2. Essential Graph Algorithms#
These problems cover BFS, DFS, and their applications: shortest paths, cycle detection, topological ordering, and connectivity.
2.1. The input is a connected, undirected graph $G$. For any two vertices $u, v$, let $d(u, v)$ denote the distance from $u$ to $v$ (i.e., the length of the shortest $u$-$v$ path). The diameter $D$ of $G$ is the maximum distance in $G$, i.e. $D = \max_{u,v} d(u,v)$. Describe an $O(mn)$-time algorithm that returns $D$, briefly explain why it’s correct, and analyze its running time.
Solution
The brute-force solution is enough: run BFS from every vertex and keep track of the farthest distance.
ALG(G):
diam = 0
for each vertex u:
d = BFS(G, u)
diam = max(diam, max(d))
return diam
When we run BFS from $u$, we compute the distance from $u$ to every other vertex. The farthest distance in that run is $\max(d)$, and taking the maximum over all starting vertices yields the diameter. Because $G$ is connected, BFS from each vertex takes $O(m+n) = O(m)$ time. There are $n$ BFS runs, so the total running time is $n \cdot O(m) = O(mn)$.
2.2. The input is a DAG $G$. Our goal is to return a pair of vertices $(s, t)$ such that $s$ cannot reach $t$ and $t$ cannot reach $s$, or return nothing if no such pair exists. Describe an $O(m+n)$-time algorithm for this problem, explain why it’s correct, and analyze its running time.
Solution
Compute a topological ordering and then look for a consecutive pair with no edge between them.
ALG(G):
T = topological ordering of V
for i = 1, ..., n-1:
if (T[i], T[i+1]) not in E:
return (T[i], T[i+1])
If the algorithm returns $(T[i], T[i+1])$, then no path can exist from $T[i]$ to $T[i+1]$ because every edge from $T[i]$ goes to a later vertex in the topological order, and there is no direct edge to the immediately following vertex. Likewise, there can be no path from $T[i+1]$ back to $T[i]$ because $T[i]$ appears earlier in the ordering. If every consecutive pair has an edge, then every vertex can reach every later vertex by following the chain of edges along the topological order.
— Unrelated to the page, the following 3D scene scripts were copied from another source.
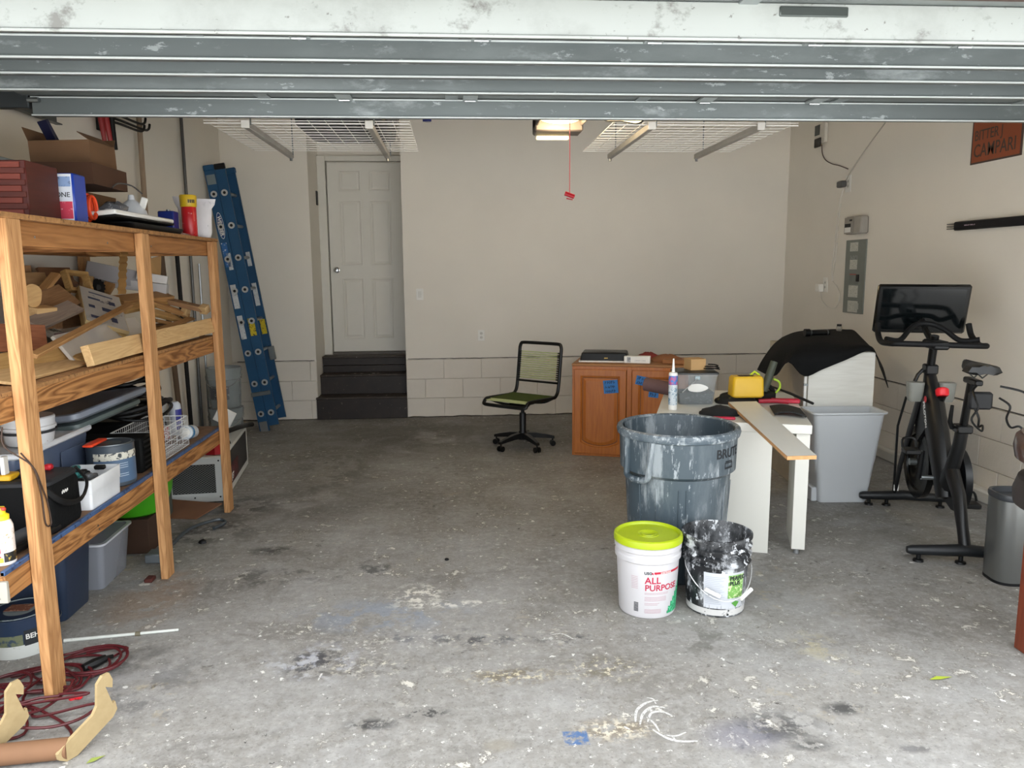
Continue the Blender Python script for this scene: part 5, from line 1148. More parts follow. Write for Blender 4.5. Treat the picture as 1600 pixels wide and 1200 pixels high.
# far rail (seen beyond) gets its own stickers
sticker(-.06, -.02, 1.62, 1.76, WS, w=WF, off=.008); sticker(-.065, -.02, 1.22, 1.45, WS, w=WF, off=.008); sticker(-.062, -.01, .93, 1.08, YS, w=WF, off=.008)
for (a0, a1) in (A1, A2):
    for w_ in (WL, WF): MB().bb(a0-.003, a1+.003, w_-.012, w_+.03, LL-.065, LL-.01+.0, .008).build('end_cap', BLKP if w_ == WL and a0 > -.1 else LB, ldr)
for w_ in (WL, WF): MB().bb(A1[0]+.01, A1[1]-.01, w_-.01, w_+.02, -.02, .10, .004).build('foot', mat('#8f9293', .4, .7), ldr)
MB().bb(-.195, -.01, -.02, .03, .36, .40, .003).build('guide_bracket', STEEL, ldr); MB().bb(-.03, .03, WF-.05, WF-.01, .66, .80, .006).build('rung_lock', STEEL, ldr)

# ---------------------------------------------------------------- clear buckets by the ladder
for k_, (zz, lb) in enumerate(((.001, 'lower of two stacked clear plastic buckets behind the shelf'), (.365, 'upper of two stacked clear plastic buckets behind the shelf'))):
    t = thing('clear_bucket', lb, 'bucket', (-2.09, 7.02, zz), group='stacked clear buckets')
    MB().lathe([(0, .0), (.13, .0), (.135, .01), (.145, .25), (.152, .255), (.150, .27), (.155, .285), (.150, .30), (.156, .33), (.155, .355), (.149, .355), (.143, .25), (.13, .02), (0, .02)], n=36).build('body', mat('#9aa3a6', .25, alpha=.55, var=.1), t)
    MB().tube([(.156*math.cos(a), .156*math.sin(a), .30-.12*math.sin(a-PI)) for a in [PI+PI*i/14 for i in range(15)]], .0025, 5).build('bail', CHROME, t)
    if k_: patch(0, 0, lambda z: .1465, math.radians(-130), math.radians(-60), .08, .2, 10, .002).build('label', mat('#4d5053', .5, mott='#b9bcbd', mthr=.58, msc=30), t)

# ---------------------------------------------------------------- air filter box on the floor beyond the shelf
af = thing('air_filter', 'white box-shaped air filtration unit with mesh grille on the floor', 'air filter', (-1.60, 5.24, 0), math.radians(6.5))
AW = mat('#c9cbc7', .45, var=.03)
MB().bb(-.38, 0, .0, 1.05, .008, .325, .004).build('casing', AW, af)
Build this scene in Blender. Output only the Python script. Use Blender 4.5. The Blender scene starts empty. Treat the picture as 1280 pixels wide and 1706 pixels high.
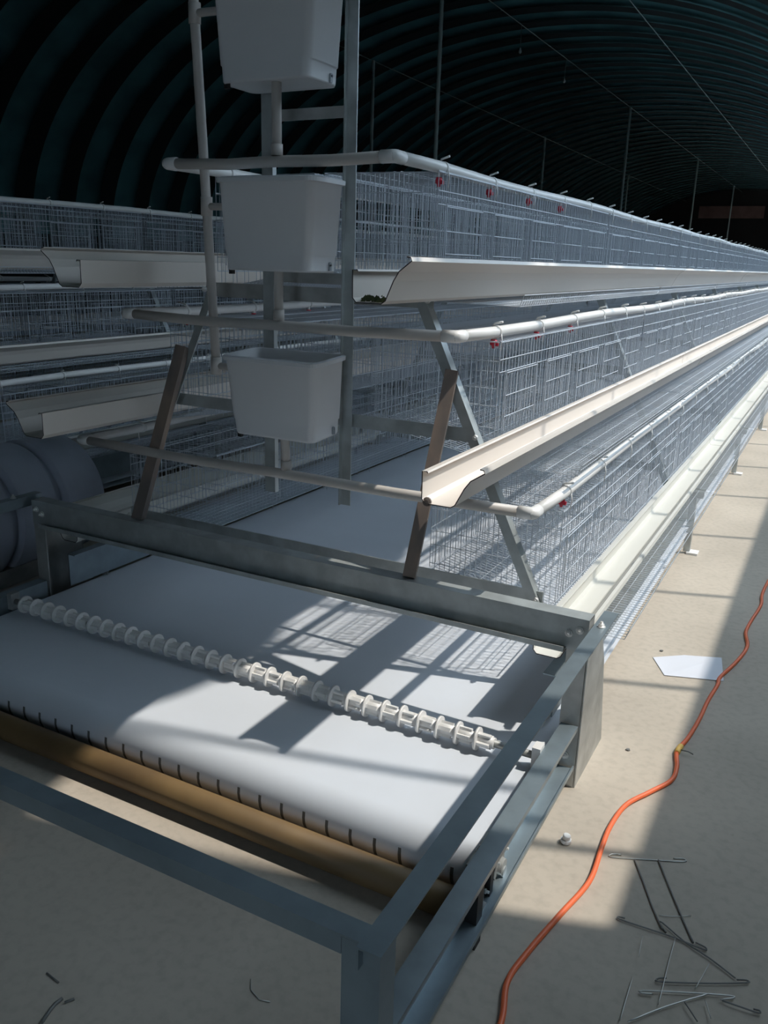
import bpy, math, random
from mathutils import Vector, Matrix
random.seed(7)
PI = math.pi
sc = bpy.context.scene
C = sc.collection

# ------------------------------------------------------------------ camera
cam_d = bpy.data.cameras.new('camera')
cam = bpy.data.objects.new('camera', cam_d); C.objects.link(cam)
yaw, pitch, roll, FPX = .48153, .28727, -.02973, 1410.5
fwd = Vector((-math.sin(yaw)*math.cos(pitch), math.cos(yaw)*math.cos(pitch), -math.sin(pitch)))
rgt = Vector((math.cos(yaw), math.sin(yaw), 0)); dwn = fwd.cross(rgt)
r2 = math.cos(roll)*rgt + math.sin(roll)*dwn
d2 = -math.sin(roll)*rgt + math.cos(roll)*dwn
up, bk = -d2, -fwd
cam.matrix_world = Matrix(((r2.x, up.x, bk.x, 0), (r2.y, up.y, bk.y, 0), (r2.z, up.z, bk.z, 1.5), (0, 0, 0, 1)))
cam_d.sensor_fit = 'HORIZONTAL'; cam_d.sensor_width = 36; cam_d.lens = 36*FPX/1280
cam_d.clip_start = .05; cam_d.clip_end = 300
sc.camera = cam

# ------------------------------------------------------------------ light
w = bpy.data.worlds.new('sky'); sc.world = w; w.use_nodes = True
bg = w.node_tree.nodes['Background']
bg.inputs[0].default_value = (.66, .83, 1.0, 1); bg.inputs[1].default_value = 4.1
sun_d = bpy.data.lights.new('sun', 'SUN'); sun = bpy.data.objects.new('sun', sun_d); C.objects.link(sun)
sun_d.energy = 3.4; sun_d.color = (1.0, .94, .85); sun_d.angle = math.radians(.9)
sun.rotation_euler = Vector((.556, .265, 1)).to_track_quat('Z', 'Y').to_euler()
sun.location = (6, 3, 9)
vs = sc.view_settings
vs.view_transform = 'Standard'; vs.look = 'None'; vs.exposure = 0; vs.gamma = 1; vs.use_curve_mapping = False

# ------------------------------------------------------------------ materials
def mat(name, col, rough=.5, metal=0., noise=0., nscale=8., bump=0., spec=.5, col2=None, stretch=None, transl=0., coat=0.):
    m = bpy.data.materials.new(name); m.use_nodes = True
    nt = m.node_tree; N = nt.nodes; Lk = nt.links
    p = N['Principled BSDF']
    p.inputs['Base Color'].default_value = (*col, 1); p.inputs['Roughness'].default_value = rough
    p.inputs['Metallic'].default_value = metal; p.inputs['Specular IOR Level'].default_value = spec
    if coat: p.inputs['Coat Weight'].default_value = coat
    if noise or bump:
        tc = N.new('ShaderNodeTexCoord'); mp = N.new('ShaderNodeMapping')
        if stretch: mp.inputs['Scale'].default_value = stretch
        Lk.new(tc.outputs['Object'], mp.inputs[0])
        nz = N.new('ShaderNodeTexNoise'); nz.inputs['Scale'].default_value = nscale
        nz.inputs['Detail'].default_value = 6; Lk.new(mp.outputs[0], nz.inputs['Vector'])
        if noise:
            c2 = col2 or tuple(max(0, c*(1-noise)) for c in col)
            r = N.new('ShaderNodeValToRGB'); r.color_ramp.elements[0].position = .36; r.color_ramp.elements[1].position = .64
            r.color_ramp.elements[0].color = (*c2, 1); r.color_ramp.elements[1].color = (*col, 1)
            Lk.new(nz.outputs['Fac'], r.inputs[0]); Lk.new(r.outputs[0], p.inputs['Base Color'])
        if bump:
            b = N.new('ShaderNodeBump'); b.inputs['Strength'].default_value = bump; b.inputs['Distance'].default_value = .01
            Lk.new(nz.outputs['Fac'], b.inputs['Height']); Lk.new(b.outputs[0], p.inputs['Normal'])
    if transl:
        t = N.new('ShaderNodeBsdfTranslucent'); t.inputs[0].default_value = (*col, 1)
        mx = N.new('ShaderNodeMixShader'); mx.inputs[0].default_value = transl
        Lk.new(p.outputs[0], mx.inputs[1]); Lk.new(t.outputs[0], mx.inputs[2])
        Lk.new(mx.outputs[0], N['Material Output'].inputs[0])
    return m

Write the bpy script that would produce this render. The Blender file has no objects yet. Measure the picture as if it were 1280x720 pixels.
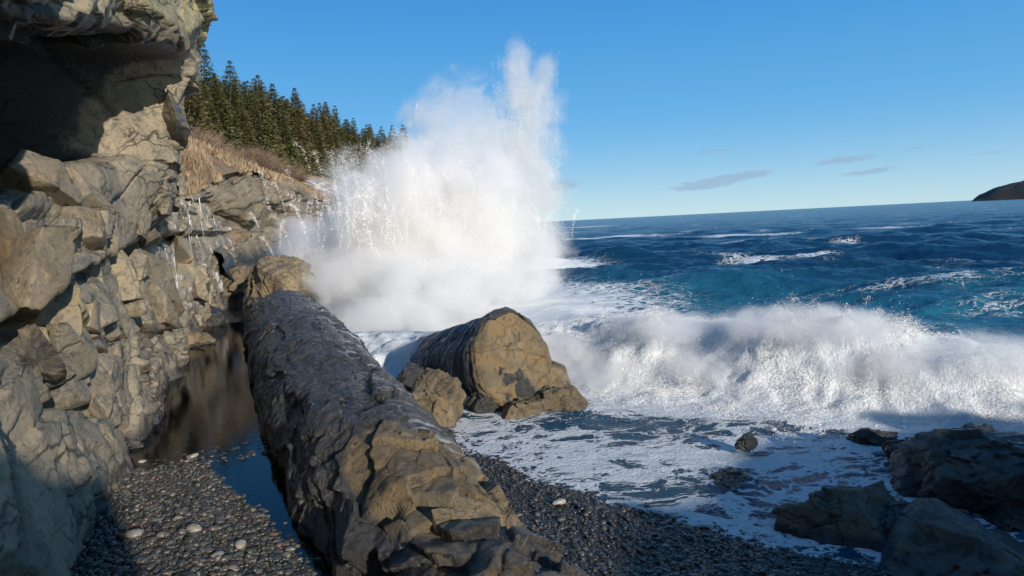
import bpy, bmesh, math, random
import numpy as np
from mathutils import Vector, Matrix

C = bpy.context.scene.collection
scene = bpy.context.scene
R = math.radians

# ------------------------------------------------------------------ camera
H = 3.0
AZ = R(24.0)                       # the strata, the cliff and both stone logs run 24 deg left of the view
cam_d = bpy.data.cameras.new("camera")
cam_d.angle = 2 * math.atan(640 / 834.0)
cam_d.clip_start = 0.05
cam_d.clip_end = 60000
cam = bpy.data.objects.new("camera", cam_d)
C.objects.link(cam)
PITCH, ROLL = R(5.53), R(-2.88)
cam.matrix_world = Matrix.Translation((0, 0, H)) @ Matrix.Rotation(math.pi / 2 - PITCH, 4, 'X') @ Matrix.Rotation(ROLL, 4, 'Z')
scene.camera = cam

# ------------------------------------------------------------------ light
SUN_EL, SUN_AZ = R(16.0), R(146.0)          # sun behind and to the right; azimuth clockwise from +Y
sund = Vector((math.sin(SUN_AZ) * math.cos(SUN_EL), math.cos(SUN_AZ) * math.cos(SUN_EL), math.sin(SUN_EL)))
sl = bpy.data.lights.new("sun", 'SUN')
sl.energy = 4.8
sl.angle = R(0.5)
sl.color = (1.0, 0.90, 0.77)
sun = bpy.data.objects.new("sun", sl)
C.objects.link(sun)
sun.rotation_euler = sund.to_track_quat('Z', 'Y').to_euler()

world = bpy.data.worlds.new("World")
scene.world = world
world.use_nodes = True
wn = world.node_tree
wn.nodes.clear()
w_out = wn.nodes.new('ShaderNodeOutputWorld')
w_bg = wn.nodes.new('ShaderNodeBackground')
w_bg.inputs['Strength'].default_value = 0.12
sky = wn.nodes.new('ShaderNodeTexSky')
sky.sky_type = 'NISHITA'
sky.sun_disc = False
sky.sun_elevation = SUN_EL
sky.sun_rotation = SUN_AZ
sky.air_density = 1.0
sky.dust_density = 0.0
sky.ozone_density = 1.5
scene.view_settings.view_transform = 'Standard'
scene.view_settings.look = 'None'
scene.view_settings.exposure = 0.14
scene.view_settings.gamma = 1.0
scene.view_settings.use_curve_mapping = False
cy = scene.cycles
cy.volume_bounces = 12
cy.volume_step_rate = 0.8
cy.volume_max_steps = 256
cy.max_bounces = 20
cy.diffuse_bounces = 8
cy.transparent_max_bounces = 16
cy.sample_clamp_indirect = 6
cy.use_denoising = True
cy.denoiser = 'OPENIMAGEDENOISE'
cy.use_adaptive_sampling = True
cy.adaptive_threshold = 0.01


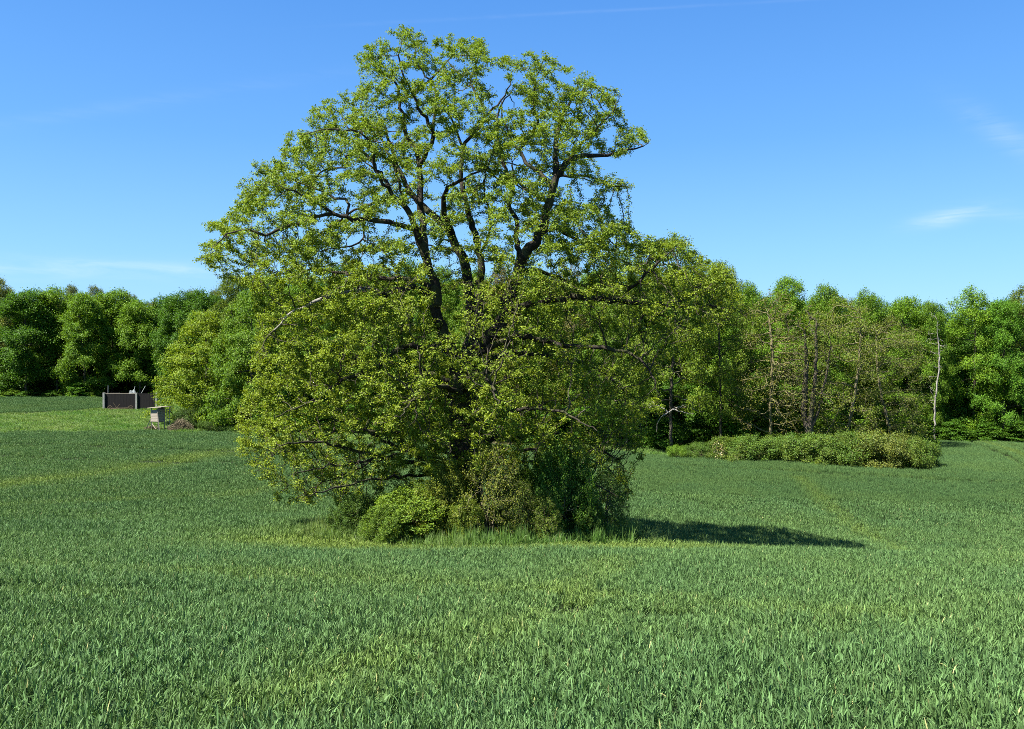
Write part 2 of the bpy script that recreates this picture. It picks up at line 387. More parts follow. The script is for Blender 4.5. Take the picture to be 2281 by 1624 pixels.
# ------------------------------------------------------------------ growing trees
def colonize(P, par, A, D, di, dk, iters, rg, grav=0.0, jit=.15, maxnodes=60000):
    P = [np.asarray(P, np.float32)]; par = list(par); A = np.asarray(A, np.float32)
    n = len(P[0]); nd = np.full(len(A), 1e9, np.float32); ni = np.zeros(len(A), int); alive = np.ones(len(A), bool)
    nch = np.zeros(maxnodes + 5000, int)
    new0, newN = 0, P[0]; allP = np.zeros((maxnodes + 5000, 3), np.float32); allP[:n] = P[0]
    for it in range(iters):
        ia = np.nonzero(alive)[0]
        if len(ia) == 0: break
        Aa = A[ia]
        for c0 in range(0, len(newN), 1500):
            Nn = newN[c0:c0 + 1500]
            d2 = (Aa ** 2).sum(1)[:, None] - 2 * Aa @ Nn.T + (Nn ** 2).sum(1)[None]
            j = d2.argmin(1); dm = np.sqrt(np.maximum(d2[np.arange(len(ia)), j], 0))
            b = dm < nd[ia]; nd[ia[b]] = dm[b]; ni[ia[b]] = new0 + c0 + j[b]
        alive &= nd > dk
        act = np.nonzero(alive & (nd < di))[0]
        if len(act) == 0: break
        v = nrm(A[act] - allP[ni[act]])
        S = np.zeros((n, 3), np.float32); np.add.at(S, ni[act], v)
        g = np.unique(ni[act]); g = g[nch[g] < 3]
        if len(g) == 0: break
        d = nrm(S[g]) + rg.normal(0, jit, (len(g), 3)); d[:, 2] += grav
        newN = (allP[g] + nrm(d) * D).astype(np.float32); nch[g] += 1
        if n + len(newN) > maxnodes: break
        allP[n:n + len(newN)] = newN; new0 = n; n += len(newN); par += list(g)
    return allP[:n].copy(), np.array(par, int)

def radii(par, n, tip, ex, floor=None):
    r = np.zeros(n); acc = np.zeros(n); 
    for i in range(n - 1, -1, -1):
        ri = max(acc[i] ** (1 / ex) if acc[i] > 0 else 0.0, tip)
        if floor is not None: ri = max(ri, floor[i])
        r[i] = ri
        if par[i] >= 0: acc[par[i]] += ri ** ex
    return r

def tubes(P, par, r, sel, sides, rtop=1e9):
    """edges parent->child for the children in sel"""
    P = P.astype(float); n = len(P); ch = sel[par[sel] >= 0]; pa = par[ch]
    # thickest child of every node carries on
    best = np.full(n, -1); rb = np.zeros(n)
    order = np.argsort(r); c_all = order[par[order] >= 0]; best[par[c_all]] = c_all
    dirn = np.zeros((n, 3)); has = par >= 0
    dirn[has] = nrm(P[has] - P[par[has]])
    nb = best >= 0; d2 = dirn.copy(); d2[nb] = nrm(dirn[nb] + dirn[best[nb]]); d2[~has & nb] = dirn[best[~has & nb]]
    cont = best[pa] == ch
    da = np.where(cont[:, None], d2[pa], dirn[ch]); ra = np.where(cont, np.minimum(r[pa], r[ch] * 1.6), r[ch])
    db = d2[ch]; rbb = r[ch]
    ref = np.array([.21, 1.0, .13]); ref /= np.linalg.norm(ref)
    def ring(cn, d, rr):
        u = nrm(ref - (d @ ref)[:, None] * d + 1e-6); v = np.cross(d, u)
        a = np.arange(sides) * 2 * np.pi / sides
        return cn[:, None] + (u[:, None] * np.cos(a)[None, :, None] + v[:, None] * np.sin(a)[None, :, None]) * rr[:, None, None]
    A = ring(P[pa], da, ra); B = ring(P[ch], db, rbb)
    V = np.concatenate([A, B], 1).reshape(-1, 3)
    b = (np.arange(len(ch)) * 2 * sides)[:, None]; k = np.arange(sides); k2 = (k + 1) % sides
    Fq = np.stack([b + k, b + k2, b + sides + k2, b + sides + k], -1).reshape(-1, 4)
    return V, Fq
def cat_mesh(lst):
    V, Fa, o = [], [], 0
    for v, f in lst:
        if len(v) == 0: continue
        V.append(v); Fa.append(f + o); o += len(v)
    return np.concatenate(V), np.concatenate(Fa)

def leaves(Pc, L, Wd, rg, up=.7, out=None, huebias=.5):
    N = len(Pc)
    nn = rg.normal(0, .62, (N, 3)); nn[:, 2] += up
    if out is not None: nn += out
    nn = nrm(nn); d = rg.normal(0, 1, (N, 3)); d = nrm(d - (d * nn).sum(1)[:, None] * nn); s = np.cross(nn, d)
    L = L * rg.uniform(.65, 1.25, N)[:, None]; W = Wd * rg.uniform(.7, 1.25, N)[:, None]
    fold = nn * W * .22
    V = np.stack([Pc, Pc + d * L * .55 + s * W * .5 + fold, Pc + d * L, Pc + d * L * .45 - s * W * .5 + fold], 1).reshape(-1, 3)
    Fq = np.arange(N * 4).reshape(-1, 4)
    r = np.repeat(rg.uniform(0, 1, N), 4); h = np.repeat(np.clip(rg.normal(huebias, .3, N), 0, 1), 4)
    return V, Fq, {'rnd': r, 'hue': h}

def stem_chain(pts, step=.5, rg=None, wob=.05):
    """resample a polyline smoothly"""
    pts = np.asarray(pts, float); d = np.r_[0, np.cumsum(np.linalg.norm(np.diff(pts, axis=0), axis=1))]
    n = max(2, int(d[-1] / step) + 1); t = np.linspace(0, d[-1], n)
    o = []
    pp = np.vstack([2 * pts[0] - pts[1], pts, 2 * pts[-1] - pts[-2]])
    for ti in t:
        i = min(np.searchsorted(d, ti, 'right') - 1, len(pts) - 2); u = (ti - d[i]) / max(d[i + 1] - d[i], 1e-9)
        p0, p1, p2, p3 = pp[i], pp[i + 1], pp[i + 2], pp[i + 3]
        o.append(.5 * ((2 * p1) + (-p0 + p2) * u + (2 * p0 - 5 * p1 + 4 * p2 - p3) * u * u + (-p0 + 3 * p1 - 3 * p2 + p3) * u ** 3))
    o = np.array(o)
    if rg is not None: o[1:-1] += rg.normal(0, wob, o[1:-1].shape)
    return o

def proto_tree(name, seed, H, clear, Rad, nclump=70, natt=1500, nleaf=15000, L=.34, W=.26, prof=None, stems=None, bark=M_fbark, leafy=1.0, up=.75,
               D=.55, tip=.02, ex=2.35, clump=(1.5, .55), huebias=.45, trunk_r=.22, di=7.0, flat=.6, jl=(.45, .22)):
    """returns (trunk mesh, crown mesh): a tree grown towards clumps spread through its crown"""
    rg = np.random.default_rng(seed)
    prof = prof or (lambda t: np.interp(t, [0, .12, .35, .65, .85, 1], [.55, .85, 1, .85, .55, .12]))
    t = rg.uniform(0, 1, nclump) ** .9; h = clear + t * (H - clear - .4)
    a = rg.uniform(0, 2 * np.pi, nclump); rr = Rad * prof(t) * rg.uniform(.25, 1, nclump) ** .5 * rg.uniform(.85, 1.08, nclump)
    Cc = np.stack([rr * np.cos(a), rr * np.sin(a), h], -1)
    k = rg.integers(0, nclump, natt); q = rg.normal(0, 1, (natt, 3)); q = nrm(q) * rg.uniform(0, 1, (natt, 1)) ** (1 / 3); q[:, 2] = np.where(rg.uniform(0, 1, natt) < flat, np.abs(q[:, 2]), q[:, 2])
    sc_ = rg.uniform(.65, 1.3, nclump)[k][:, None]
    A = Cc[k] + q * np.array([clump[0], clump[0], clump[1]]) * sc_ - np.array([0, 0, .35]) * (q[:, :1] ** 2 + q[:, 1:2] ** 2) * sc_
    seeds, par = [], []
    if stems is None:
        stems = [[(0, 0, -.4), (rg.normal(0, .15), rg.normal(0, .15), H * .3), (rg.normal(0, .4), rg.normal(0, .4), H * .6), (rg.normal(0, .6), rg.normal(0, .6), H * .86)]]
    for s in stems:
        c = stem_chain(s, D, rg, .04); b = len(seeds)
        seeds += list(c); par += [-1] + list(range(b, b + len(c) - 1))
    P, par = colonize(seeds, par, A, D, di, D * 1.25, 70, rg, grav=.02, jit=.18 if D > .5 else .3)
    n_ = len(P); r = radii(par, n_, tip, ex); r *= trunk_r / max(r[0], 1e-3) * np.clip(r / r.max(), 0, 1) ** .0 if False else 1.0
    s = trunk_r / r[0]
    r = np.where(r > tip * 2, r * (1 + (s - 1) * np.clip((r - tip * 2) / (r[0] - tip * 2 + 1e-6), 0, 1)), r)
    allc = np.arange(n_); thick = allc[r > .06]; thin = allc[r <= .06]
    V, Fq = cat_mesh([tubes(P, par, r, thick, 7), tubes(P, par, r, thin, 3)])
    tm = mesh_np(name + '_wood', V, Fq, bark, smooth=True)
    cand = allc[r < tip * 2.2]
    k = rg.choice(cand, int(nleaf * leafy))
    pc = P[k] + rg.normal(0, 1, (len(k), 3)) * np.array([jl[0], jl[0], jl[1]])
    out = nrm(pc - np.array([0, 0, H * .45])) * .35
    V, Fq, at = leaves(pc, L, W, rg, up, out, huebias)
    # whole sprays differ slightly in tone
    tone = rg.normal(0, .18, n_)[par[k]]; at['hue'] = np.clip(at['hue'] + np.repeat(tone, 4), 0, 1)
    cm = mesh_np(name + '_leaves', V, Fq, M_leaf, attr=at)
    return tm, cm, H, Rad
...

Topological sorting takes $O(m+n)$ time, and scanning the $n-1$ consecutive pairs also takes $O(m+n)$ time if we check adjacency in a single pass over the outgoing edges. The total running time is $O(m+n)$.
2.3. The input is an undirected graph $G$. Our goal is to return an array $c$ of integers such that for every two vertices $u$ and $v$, $u$ and $v$ are in the same connected component if and only if $c[u] = c[v]$. Describe an $O(m+n)$-time algorithm for this problem and analyze its running time.
Solution
Use BFS to label each component with a unique component number.
ALG(G):
c, cc_num = [0]*n, 1
for each vertex u:
if c[u] = 0:
BFS(G, u) # when processing any vertex v, set c[v] = cc_num
cc_num += 1
return c
Each time we start BFS from an unlabeled vertex $u$, we assign the current component number to every vertex reachable from $u$. Those vertices are exactly the connected component containing $u$. Since each edge is explored at most twice across all BFS runs and each vertex is visited at most once, the total running time is $O(m+n)$.
2.4. The input is a connected, undirected graph $G$. We say that $G$ is bipartite if there exists an array $c$ such that $c[u] \in \{0, 1\}$ for every $u \in V$, and for every edge $\{u, v\} \in E$, $c[u] \neq c[v]$. Describe an $O(m+n)$-time algorithm that determines if $G$ is bipartite (in which case it should return a valid $c$; otherwise, it should return nothing), explain why it’s correct, and analyze its running time.
Solution
Use BFS to color the graph with two colors and detect any conflict.
ALG(G):
c = [∞]*n; c[1] = 0
Q = queue(1)
while |Q| >= 1:
u = dequeue from Q
for v in G[u]:
if c[v] = ∞:
c[v] = 1 - c[u]
add v to Q
else if c[v] = c[u]:
return
return c
If the algorithm returns nothing, then it found an edge $\{u, v\}$ with $c[v] = c[u]$, which means $G$ is not bipartite. If it returns $c$, then every edge was checked and every endpoint pair was assigned different colors, so $c$ is a valid bipartite coloring. Each edge is examined at most twice and each vertex is enqueued at most once, so the running time is $O(m+n)$.